Не обольщусь и языком
Родным, его призывом млечным.
Мне без-раз-лич-но — на каком
Непонимаемой быть встречным!
Вспомнила! Маяковский. Когда-то в детстве, в Куоккале, я слышала Маяковского. Он читал моему отцу «Облако в штанах». И так же щетинился пленным зверем — диким, неусмиренным, среди ручных.
Она обещала почитать еще — не сейчас, а попозже. Условились мы так: сейчас я пойду на телеграф и дам телеграмму в Елабугу ее сыну. Она продиктовала мне адрес и текст: «Ищу комнату, скоро приеду». Потом зайду в общежитие, разыщу там некую Валерию Владимировну (Марина Ивановна ночевала в одной комнате с ней) и предупрежу ее, что сегодня Цветаева ночевать не придет. Пока Марина Ивановна будет отдыхать на раскладушке у Шнейдеров, Татьяна Алексеевна наведается неподалеку к знакомой хозяйке узнать о комнате.

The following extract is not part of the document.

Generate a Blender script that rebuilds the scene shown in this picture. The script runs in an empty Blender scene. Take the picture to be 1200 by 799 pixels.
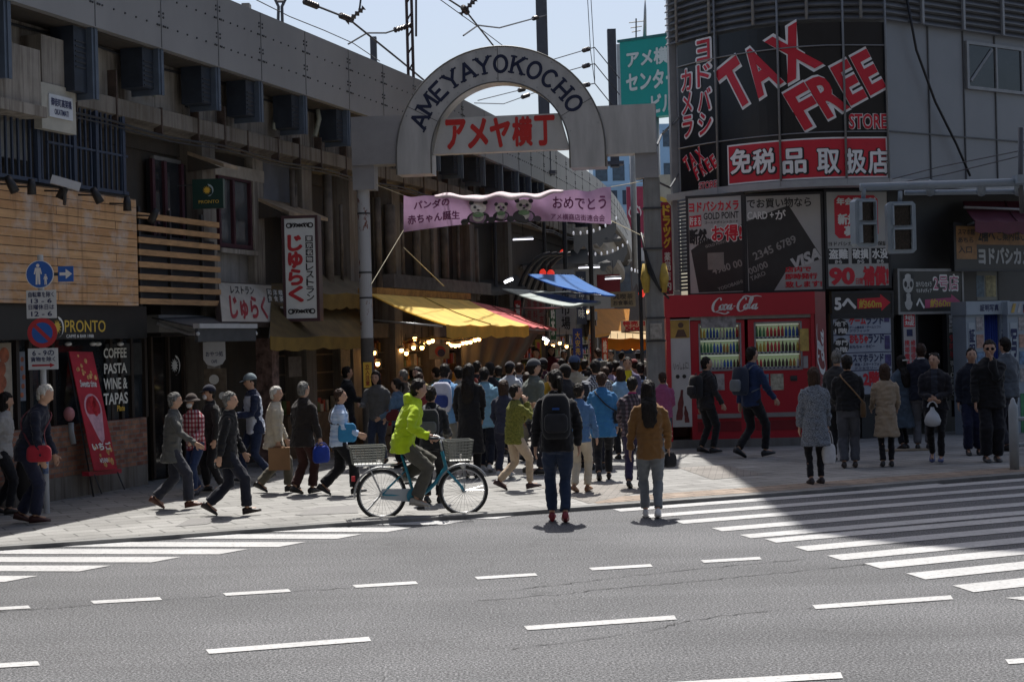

А в 8 часов вечера снова приду я — и тогда Марина Ивановна прочтет нам «Поэму Воздуха». Я же прочту последние из мне известных стихов Пастернака. (В Переделкине Борис Леонидович подарил Корнею Ивановичу «Иней», «Сосны», «Опять весна». Я тогда же переписала их в свою тетрадь и, уезжая, взяла с собою.)
На почте телеграмму я отправила быстро, а вот в очереди «до востребования» простояла долго. На моих глазах редкие, редчайшие счастливцы получали треугольник или квадратик, а большинству — и мне — ничего, ни от кого, ниоткуда. Это безвестие, это молчание — оно было красноречивее любой сводки. Ведь не могли же все умереть сразу или все забыть меня сразу! Молчание означало: всюду на нашей земле несмолкаемый грохот. Бомбы, пули, гранаты, орудия, танки.
Я вышла с почты, оглушенная неудачей. Я так ждала тогда вестей, а их не было. Я еще не понимала в ту пору, что безвестие — великое благо. Когда я выбралась наконец из Чистополя и вести градом посыпались на меня, они были такие: мой младший брат, Женин отец, убит под Москвой. Мой первый муж, Люшин отец, погиб в Ленинграде. Мои киевские родные, спасаясь от немцев, выехали из Киева с последним эшелоном — иначе погибнуть бы им в Бабьем Яру! — но гибель в виде тифа настигла их в пути: старики умерли на вокзальном полу маленькой железнодорожной станции. Мой Ленинград — обстреливаемый, взрываемый — вымерзал, вымирал, превращался в город-морг.
…Покину почту, я с трудом припомнила, куда собиралась. Да, Марина Ивановна просила зайти в общежитие и там предупредить, что ночевать она останется у Шнейдеров. Но в общежитие мне идти не понадобилось: у дверей почты я встретила Валерию Владимировну и передала ей поручение. Она же в ответ сообщила приятную новость: Зинаида Николаевна Пастернак намерена приобрести у Марины Ивановны за 200 рублей клубки шерсти..[270]
Я поплелась домой. Признаюсь, меня туда не тянуло. В Чистополе меня удручала грязь. Нашу комнату мы кое-как обороняли, но двор, но кухня, но хозяйская половина избы! На потрескавшихся от зноя досках забора всегда сидят, лениво перелетая с места на место, жирные зеленые мухи. Ими, словно гнойниками, усеян забор. Во дворе грязь по колено: спасают досточки. Хлев сотрясается: это несчастная грязная корова чешет себе спину о стенки, будто не корова она, а свинья. Хозяйка надаивает молоко в грязный подойник. В кухне висят полотенца — и не какие-нибудь, а вышитые, — но хозяйские сыновья отирают о них не только руки, но, случается, прибегая со двора, и ноги. Обижаться грех: хозяева дружат с Идой, ласковы с детьми, мальчики угощают Женю и Люшу то морковкой, то репой прямо с огорода, но грязь, грязь наводит на душу тоску и уныние.
Стыдись: ведь это не кровь, а всего только грязь! Черная липкая грязь, а не кровь, уходящая в землю или лужами стынущая на камнях и асфальте.
Возвращаясь домой, я на набережной увидала старуху. Она стояла, крестясь. Я посмотрела кругом: нет, церкви тут нет. Старуха молилась почтовому ящику. Упала перед ним на колени. (Он приколочен к прогнившему столбу.) Сыновья? Четверо сыновей под пулями неведомо где или один-единственный? Она хваталась руками за столб, пытаясь встать. Я помогла ей подняться. Провалившиеся глаза с черными обводинами — глаза, обезумевшие от ожидания. Похожи на те — в тюремных очередях.